The steps for task analysis are straight forward:

  1. Identify the task you want to examine

  2. Write down every step necessary to achieve the task. (Expect at least 4-8 sub-tasks.)

  3. Start by writing a list.

  4. Re-imagine the task as a flow chart. (Note: steps 3 and 4 can be flipped if you think visually)

Task flows can be done anytime you (or a user) are trying to accomplish a task. A few task flows to consider are:

  • Purchasing tickets online for a museum expo 

  • Buying stamps from the post office online

  • Finding the opening hours or contact information on a business website

  • Finding the return or cancellation policy of a shop

     

Task analysis starts with a simple assignment such as "purchase a ticket online for a museum expo". Sounds easy, doesn't it? Then you start to break down each step the user actually has to go through, and it's not so straight forward. I decided to revisit an experience I had purchasing tickets for a popular exhibition. I knew it wasn't a very good user experience, but still I was SHOCKED that it involved 17 STEPS!!

In addition to listing each task, I added commentary about my experience in italics for added impact:

  1. Visit the museum website

  2. Navigate to the ticket office "That was not as easy to find as I expected and took too long!"

  3. Land on external site – "Am I in the right place?

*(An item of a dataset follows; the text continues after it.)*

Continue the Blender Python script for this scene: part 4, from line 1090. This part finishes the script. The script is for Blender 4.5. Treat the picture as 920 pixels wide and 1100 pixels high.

I don't remember this the last time I bought tickets there."

  4. Select expo [there are 2 options]

  5. Click "reserve"

  6. Select date

  7. Select time

  8. Select quantity

  9. Click "reserve"

  10. Click "finalize"

  11. [OPTION] Enter profile or Create account

  12. Enter credit card

  13. Confirm credit card with text message

  14. Receive email confirmation

  15. Told to print ticket "But we live in a digital age, do I REALLY have to print my ticket?!" [insert added steps to save ticket to phone if it did not go automatically]

  16. Go to museum and wait in pre-purchased ticket line. "It's only slightly shorter than the people buying tickets on site."

  17. Enjoy the expo!

That was WAY more steps than I expected, so for fun I decided to do the same task analysis for a ticket purchased at the museum.

  1. Arrive at museum

  2. Stand in ticket line [note: there is a shorter line for pre-purchased ticket] Ughhh, a line!

  3. Get called to counter.

  4. Say how many tickets you want and for what expo.

  5. Pay with cash or credit card. Options!!

  6. Enjoy the expo!

🤔   Call me crazy, but I think there's a real opportunity to improve that digital experience and make it more intuitive for the user! The benefit of a task analysis is that you can figure out what is a bad experience without even having to talk to users yet. It also wasn't very time consuming. ⏱

Here it is visualized as a flow chart:

My flow analysis had so many steps that it ended up going full circle when I purchased tickets online! I started in the top middle and then drew arrows down for each step. This is a REAL EXPERIENCE! Opportunity awaits! ... And yes, there are digital tools for making flow charts, but I had more fun with pen and paper 🤓

Also, don't stop here. This was the desktop flow. You will want to cross check the flow of mobile purchases as well. Remember, often museum goers are visitors/travelers, or generally out and about so there is a good chance they may try to book from their phones. If you're the owner of the site, you can consult Google Analytics to check if more people are purchasing tickets from desktop or mobile.